***** Source excerpt

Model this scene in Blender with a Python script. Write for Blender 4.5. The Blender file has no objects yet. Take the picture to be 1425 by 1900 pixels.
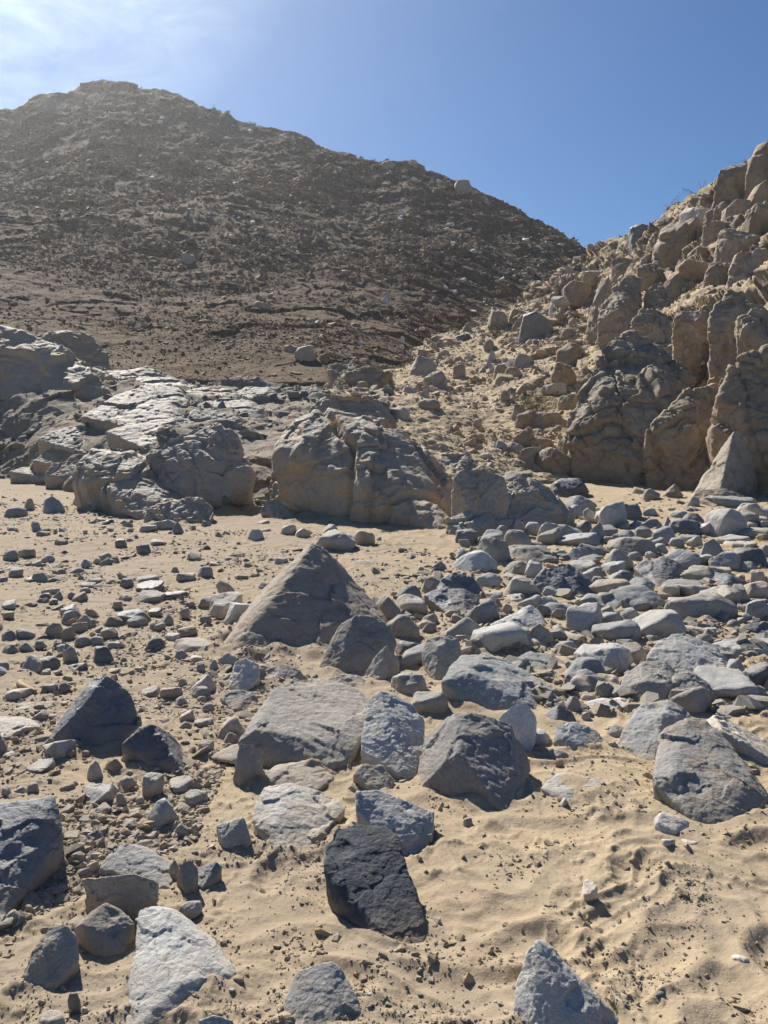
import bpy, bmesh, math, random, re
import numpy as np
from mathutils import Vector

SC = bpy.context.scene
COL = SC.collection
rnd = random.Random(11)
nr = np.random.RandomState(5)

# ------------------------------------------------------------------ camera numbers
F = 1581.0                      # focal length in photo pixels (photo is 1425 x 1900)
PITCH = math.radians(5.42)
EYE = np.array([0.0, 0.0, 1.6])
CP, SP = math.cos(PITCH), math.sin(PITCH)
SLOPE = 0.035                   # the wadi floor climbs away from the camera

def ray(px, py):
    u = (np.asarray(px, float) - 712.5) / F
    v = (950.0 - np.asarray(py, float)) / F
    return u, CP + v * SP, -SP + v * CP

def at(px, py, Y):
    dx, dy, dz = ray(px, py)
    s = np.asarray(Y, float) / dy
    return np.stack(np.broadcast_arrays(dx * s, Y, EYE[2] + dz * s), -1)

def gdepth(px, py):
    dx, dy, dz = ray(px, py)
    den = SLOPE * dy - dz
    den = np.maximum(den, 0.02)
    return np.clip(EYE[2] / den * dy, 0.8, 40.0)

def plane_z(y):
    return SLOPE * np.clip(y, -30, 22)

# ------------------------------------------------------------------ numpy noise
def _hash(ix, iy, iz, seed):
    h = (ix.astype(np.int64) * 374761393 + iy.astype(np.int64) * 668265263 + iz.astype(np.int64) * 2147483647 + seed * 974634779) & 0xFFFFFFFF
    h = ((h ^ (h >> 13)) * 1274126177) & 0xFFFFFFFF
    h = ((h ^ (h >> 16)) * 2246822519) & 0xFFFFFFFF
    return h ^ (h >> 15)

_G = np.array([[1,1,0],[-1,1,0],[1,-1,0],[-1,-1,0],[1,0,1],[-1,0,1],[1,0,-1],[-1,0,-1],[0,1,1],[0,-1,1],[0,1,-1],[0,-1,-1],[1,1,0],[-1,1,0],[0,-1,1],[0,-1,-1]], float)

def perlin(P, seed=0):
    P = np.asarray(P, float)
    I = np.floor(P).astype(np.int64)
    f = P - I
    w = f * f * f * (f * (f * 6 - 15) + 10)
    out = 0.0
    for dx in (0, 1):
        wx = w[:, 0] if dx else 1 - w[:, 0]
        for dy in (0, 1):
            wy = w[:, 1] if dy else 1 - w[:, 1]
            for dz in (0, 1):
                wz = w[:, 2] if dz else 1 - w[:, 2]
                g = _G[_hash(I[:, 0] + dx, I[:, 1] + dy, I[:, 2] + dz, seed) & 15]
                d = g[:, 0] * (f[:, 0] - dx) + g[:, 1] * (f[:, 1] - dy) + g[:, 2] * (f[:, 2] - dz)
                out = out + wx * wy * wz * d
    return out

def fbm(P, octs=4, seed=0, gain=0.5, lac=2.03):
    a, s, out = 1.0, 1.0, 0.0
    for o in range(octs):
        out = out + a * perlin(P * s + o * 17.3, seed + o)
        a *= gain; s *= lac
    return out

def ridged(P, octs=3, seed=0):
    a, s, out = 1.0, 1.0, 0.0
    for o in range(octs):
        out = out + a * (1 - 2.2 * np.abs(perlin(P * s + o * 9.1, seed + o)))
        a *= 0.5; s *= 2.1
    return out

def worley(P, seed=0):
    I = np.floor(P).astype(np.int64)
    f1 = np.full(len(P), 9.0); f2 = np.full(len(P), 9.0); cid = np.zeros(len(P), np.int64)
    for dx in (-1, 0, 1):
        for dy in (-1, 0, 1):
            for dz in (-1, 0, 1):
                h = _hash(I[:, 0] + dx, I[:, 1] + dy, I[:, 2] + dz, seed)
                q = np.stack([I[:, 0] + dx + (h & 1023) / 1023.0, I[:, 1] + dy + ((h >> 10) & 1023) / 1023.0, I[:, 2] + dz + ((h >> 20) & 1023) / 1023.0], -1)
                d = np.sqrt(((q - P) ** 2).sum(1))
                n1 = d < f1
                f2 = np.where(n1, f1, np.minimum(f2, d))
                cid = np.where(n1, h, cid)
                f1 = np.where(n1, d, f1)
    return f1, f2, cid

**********

Challenge: Pull out all lines in the data above that include "pixels".

Answer:
Model this scene in Blender with a Python script. Write for Blender 4.5. The Blender file has no objects yet. Take the picture to be 1425 by 1900 pixels.
F = 1581.0                      # focal length in photo pixels (photo is 1425 x 1900)